When I sat down with the psychic, she began with a beautiful prayer, asking for “upliftment, guidance, comfort, and encouragement” for me.  She proceeded to describe my aura, noting that the color peach was prominent (interesting as that had long been my favorite color and in fact, my nickname.)  She made other observations about me, which were accurate, but nothing that would startle you with their very specific or highly personal nature.  She then went on to say that she had someone “there” with her—a man who was dressed in his Sunday best, with his shoes polished and his hair neatly combed—hair that would not lie flat, but that “stood up” a bit.  She said she didn’t understand, but that he was showing her a picture of himself pushing a wheelbarrow and saying “show Jeanne this!”  Astonished, I told her that I had just had a dream about my father in which he was pushing a wheelbarrow. The psychic said to me, “well that wasn’t a dream, my dear; that was real—you really were with your father!  After all, who’s to say what’s the dream and what’s the reality?”  She proceeded to tell me the story about the man who wasn’t sure whether he was a man who dreamed he was a butterfly or a butterfly who dreamed that he was a man. 

To say that I was blown away doesn’t do justice to the feeling that I had, because such an experience absolutely stretches the boundaries of what we consider to be our world and the rules that govern it.  In fact, I recall walking around for weeks afterward feeling as if I was straddling two worlds and wondering how I would ever, ever, reconcile them.  It seemed impossible to go back to living life in a world where what you see is all there is.  And the need to share what I experienced with others was overwhelming.  I quickly found, however, that most were either simply not interested (what?!), or highly skeptical (more understandable, but frustrating nonetheless.)  Looking back, the second in my series of three dreams was preparing me for this.  I have since had many other experiences that would seem to confirm that our loved ones who die are able to communicate with us, and I am grateful for the assurance they have given me.  But I also realize that our beliefs are tightly held and easily threatened. 

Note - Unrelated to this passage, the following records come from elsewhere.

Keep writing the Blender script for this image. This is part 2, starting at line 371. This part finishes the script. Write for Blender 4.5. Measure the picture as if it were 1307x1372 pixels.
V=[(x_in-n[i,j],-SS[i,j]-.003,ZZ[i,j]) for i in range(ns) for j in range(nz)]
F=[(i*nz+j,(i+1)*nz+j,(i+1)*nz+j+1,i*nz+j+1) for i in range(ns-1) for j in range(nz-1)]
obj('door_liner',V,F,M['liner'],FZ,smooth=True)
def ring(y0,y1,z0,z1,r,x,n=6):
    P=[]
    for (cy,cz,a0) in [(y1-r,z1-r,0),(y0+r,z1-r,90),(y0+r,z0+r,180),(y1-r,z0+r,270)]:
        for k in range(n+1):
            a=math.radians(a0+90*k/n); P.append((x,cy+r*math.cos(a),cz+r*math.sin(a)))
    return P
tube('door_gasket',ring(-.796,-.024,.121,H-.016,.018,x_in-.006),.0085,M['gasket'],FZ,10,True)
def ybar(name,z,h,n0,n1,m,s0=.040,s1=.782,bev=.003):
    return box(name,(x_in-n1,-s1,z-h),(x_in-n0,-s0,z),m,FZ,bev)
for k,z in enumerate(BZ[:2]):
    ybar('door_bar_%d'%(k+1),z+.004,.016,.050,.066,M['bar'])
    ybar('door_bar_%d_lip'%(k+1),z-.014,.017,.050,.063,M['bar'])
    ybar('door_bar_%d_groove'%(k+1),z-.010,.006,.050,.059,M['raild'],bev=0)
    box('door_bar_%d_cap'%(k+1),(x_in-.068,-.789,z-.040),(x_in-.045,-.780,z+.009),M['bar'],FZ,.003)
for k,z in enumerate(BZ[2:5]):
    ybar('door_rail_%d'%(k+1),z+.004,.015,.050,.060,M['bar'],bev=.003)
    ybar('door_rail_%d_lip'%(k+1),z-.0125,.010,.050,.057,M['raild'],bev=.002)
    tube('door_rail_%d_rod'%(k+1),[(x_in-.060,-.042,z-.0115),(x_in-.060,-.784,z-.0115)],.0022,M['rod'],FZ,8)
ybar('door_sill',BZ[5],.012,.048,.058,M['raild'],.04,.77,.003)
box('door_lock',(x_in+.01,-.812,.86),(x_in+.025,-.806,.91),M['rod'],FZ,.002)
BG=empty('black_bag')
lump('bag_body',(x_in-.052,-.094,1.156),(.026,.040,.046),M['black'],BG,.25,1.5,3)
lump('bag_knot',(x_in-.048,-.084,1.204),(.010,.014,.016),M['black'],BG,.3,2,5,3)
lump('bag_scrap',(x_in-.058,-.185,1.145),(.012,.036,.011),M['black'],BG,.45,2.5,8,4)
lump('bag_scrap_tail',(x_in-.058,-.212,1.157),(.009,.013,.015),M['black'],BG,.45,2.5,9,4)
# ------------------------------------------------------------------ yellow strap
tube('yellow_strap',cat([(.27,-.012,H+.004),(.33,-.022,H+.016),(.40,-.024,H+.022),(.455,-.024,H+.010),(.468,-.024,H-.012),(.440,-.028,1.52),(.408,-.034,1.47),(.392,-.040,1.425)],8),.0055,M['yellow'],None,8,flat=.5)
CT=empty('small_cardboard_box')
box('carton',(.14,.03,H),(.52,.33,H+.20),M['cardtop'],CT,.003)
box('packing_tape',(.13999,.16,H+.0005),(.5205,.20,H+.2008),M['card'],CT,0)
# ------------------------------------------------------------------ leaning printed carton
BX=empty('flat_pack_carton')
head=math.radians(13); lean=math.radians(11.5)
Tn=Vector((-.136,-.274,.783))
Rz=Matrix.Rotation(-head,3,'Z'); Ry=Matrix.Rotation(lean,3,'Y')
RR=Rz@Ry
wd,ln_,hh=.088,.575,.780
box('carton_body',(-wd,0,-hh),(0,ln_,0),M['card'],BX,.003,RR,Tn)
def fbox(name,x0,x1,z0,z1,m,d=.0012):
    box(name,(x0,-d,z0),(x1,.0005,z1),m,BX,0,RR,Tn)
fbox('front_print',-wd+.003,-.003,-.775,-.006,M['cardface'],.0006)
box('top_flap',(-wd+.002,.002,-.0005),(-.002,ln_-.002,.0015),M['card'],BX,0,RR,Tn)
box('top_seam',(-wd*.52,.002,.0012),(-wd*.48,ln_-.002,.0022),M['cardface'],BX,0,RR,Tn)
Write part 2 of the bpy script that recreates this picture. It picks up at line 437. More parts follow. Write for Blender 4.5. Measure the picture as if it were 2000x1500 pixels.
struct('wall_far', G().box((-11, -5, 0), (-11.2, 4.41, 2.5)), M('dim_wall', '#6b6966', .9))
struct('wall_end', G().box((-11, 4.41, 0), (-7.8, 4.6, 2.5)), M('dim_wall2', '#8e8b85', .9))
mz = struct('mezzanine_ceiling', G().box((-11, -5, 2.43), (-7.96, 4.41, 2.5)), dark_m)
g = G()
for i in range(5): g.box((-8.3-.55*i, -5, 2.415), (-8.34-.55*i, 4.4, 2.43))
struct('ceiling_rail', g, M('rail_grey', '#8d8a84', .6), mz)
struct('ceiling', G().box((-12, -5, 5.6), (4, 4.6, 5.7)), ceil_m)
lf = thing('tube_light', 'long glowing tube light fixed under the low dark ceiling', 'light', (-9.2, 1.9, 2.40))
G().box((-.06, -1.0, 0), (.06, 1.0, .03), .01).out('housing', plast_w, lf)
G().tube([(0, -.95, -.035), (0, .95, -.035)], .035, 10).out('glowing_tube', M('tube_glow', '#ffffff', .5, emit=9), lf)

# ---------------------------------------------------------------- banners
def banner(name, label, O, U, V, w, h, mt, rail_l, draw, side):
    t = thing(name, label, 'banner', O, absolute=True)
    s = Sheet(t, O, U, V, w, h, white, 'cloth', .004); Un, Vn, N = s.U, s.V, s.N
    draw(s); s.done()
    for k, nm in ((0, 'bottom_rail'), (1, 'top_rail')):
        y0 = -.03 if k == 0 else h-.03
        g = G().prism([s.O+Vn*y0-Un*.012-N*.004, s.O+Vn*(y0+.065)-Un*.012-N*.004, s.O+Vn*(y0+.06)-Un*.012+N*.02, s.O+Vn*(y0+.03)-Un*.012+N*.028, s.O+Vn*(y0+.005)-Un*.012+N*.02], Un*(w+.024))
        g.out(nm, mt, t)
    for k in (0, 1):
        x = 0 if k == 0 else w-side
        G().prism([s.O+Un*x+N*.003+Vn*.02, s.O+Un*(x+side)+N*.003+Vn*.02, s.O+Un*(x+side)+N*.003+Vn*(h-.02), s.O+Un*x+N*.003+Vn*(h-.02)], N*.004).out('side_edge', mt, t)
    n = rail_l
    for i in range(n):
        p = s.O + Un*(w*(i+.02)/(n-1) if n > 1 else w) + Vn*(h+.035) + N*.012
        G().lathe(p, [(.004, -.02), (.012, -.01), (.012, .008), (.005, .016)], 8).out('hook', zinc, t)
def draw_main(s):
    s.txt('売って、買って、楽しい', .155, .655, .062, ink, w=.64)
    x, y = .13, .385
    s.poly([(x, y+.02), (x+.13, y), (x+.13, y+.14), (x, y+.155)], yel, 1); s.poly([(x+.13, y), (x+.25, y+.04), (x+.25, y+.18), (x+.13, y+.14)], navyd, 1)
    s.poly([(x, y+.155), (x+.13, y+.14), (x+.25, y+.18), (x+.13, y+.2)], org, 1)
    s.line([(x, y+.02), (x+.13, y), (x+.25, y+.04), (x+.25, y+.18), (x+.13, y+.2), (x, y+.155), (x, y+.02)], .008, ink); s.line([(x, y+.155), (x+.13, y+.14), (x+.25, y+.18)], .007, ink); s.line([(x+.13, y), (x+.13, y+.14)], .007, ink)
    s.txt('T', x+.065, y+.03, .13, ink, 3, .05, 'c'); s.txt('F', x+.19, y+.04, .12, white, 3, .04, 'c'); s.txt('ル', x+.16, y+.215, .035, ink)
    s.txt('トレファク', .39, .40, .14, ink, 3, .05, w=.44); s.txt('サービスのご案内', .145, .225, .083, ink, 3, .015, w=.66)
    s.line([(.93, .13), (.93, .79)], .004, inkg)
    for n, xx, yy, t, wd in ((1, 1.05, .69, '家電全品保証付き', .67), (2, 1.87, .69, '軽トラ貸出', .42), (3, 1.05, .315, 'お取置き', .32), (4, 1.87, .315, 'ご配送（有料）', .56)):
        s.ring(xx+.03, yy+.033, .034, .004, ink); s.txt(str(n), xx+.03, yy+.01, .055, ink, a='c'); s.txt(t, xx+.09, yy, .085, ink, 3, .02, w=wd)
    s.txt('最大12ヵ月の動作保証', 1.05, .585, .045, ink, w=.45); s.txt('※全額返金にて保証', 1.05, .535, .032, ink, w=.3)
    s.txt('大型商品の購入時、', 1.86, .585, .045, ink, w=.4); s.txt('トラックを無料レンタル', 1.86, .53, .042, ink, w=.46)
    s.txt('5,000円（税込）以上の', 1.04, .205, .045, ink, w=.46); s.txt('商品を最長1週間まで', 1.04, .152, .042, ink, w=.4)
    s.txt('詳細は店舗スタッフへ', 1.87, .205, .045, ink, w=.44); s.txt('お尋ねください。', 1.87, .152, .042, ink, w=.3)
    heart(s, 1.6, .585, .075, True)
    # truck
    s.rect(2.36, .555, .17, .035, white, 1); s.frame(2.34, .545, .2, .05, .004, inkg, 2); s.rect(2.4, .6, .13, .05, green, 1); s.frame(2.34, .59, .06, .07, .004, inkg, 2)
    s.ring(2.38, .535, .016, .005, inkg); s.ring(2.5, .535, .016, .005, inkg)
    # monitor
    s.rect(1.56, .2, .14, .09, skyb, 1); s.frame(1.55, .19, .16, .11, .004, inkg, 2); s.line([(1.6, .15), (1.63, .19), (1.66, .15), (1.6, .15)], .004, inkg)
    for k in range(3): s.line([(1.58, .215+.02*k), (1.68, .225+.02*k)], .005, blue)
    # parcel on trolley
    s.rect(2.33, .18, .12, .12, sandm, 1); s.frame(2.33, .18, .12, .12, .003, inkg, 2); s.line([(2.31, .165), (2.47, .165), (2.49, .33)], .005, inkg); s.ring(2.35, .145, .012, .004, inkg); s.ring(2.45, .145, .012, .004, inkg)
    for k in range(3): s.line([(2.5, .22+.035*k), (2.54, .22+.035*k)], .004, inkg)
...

I think I chose to write about this experience because a friend of mine died very recently, and yesterday I witnessed the unbearable grief of her mother at the beautiful memorial service that was held in her honor.  Those of us who are raised in a religion are given, among other things, the hope of life after death.  But I have to say that that hope has always seemed very vague, very far away, and very not like what we think of life as being.  In fact, no matter what euphemisms are used, that afterlife has always seemed dreary, humorless, and lacking in anything that would make us not be very sad indeed to contemplate it, if not downright dread it.  And so I longed to be able to reassure my friend’s mother that her daughter was fine—was good, even—was alive in a different way—a way we don’t understand yet, maybe.  But I couldn’t.  This is one of the places where I think—I trust--that science and spirituality will merge someday.  Science teaches us that life in the physical world operates under certain laws no matter what we believe, right?  So whatever happens to us when we die must be governed by certain laws as well, regardless of our beliefs, right?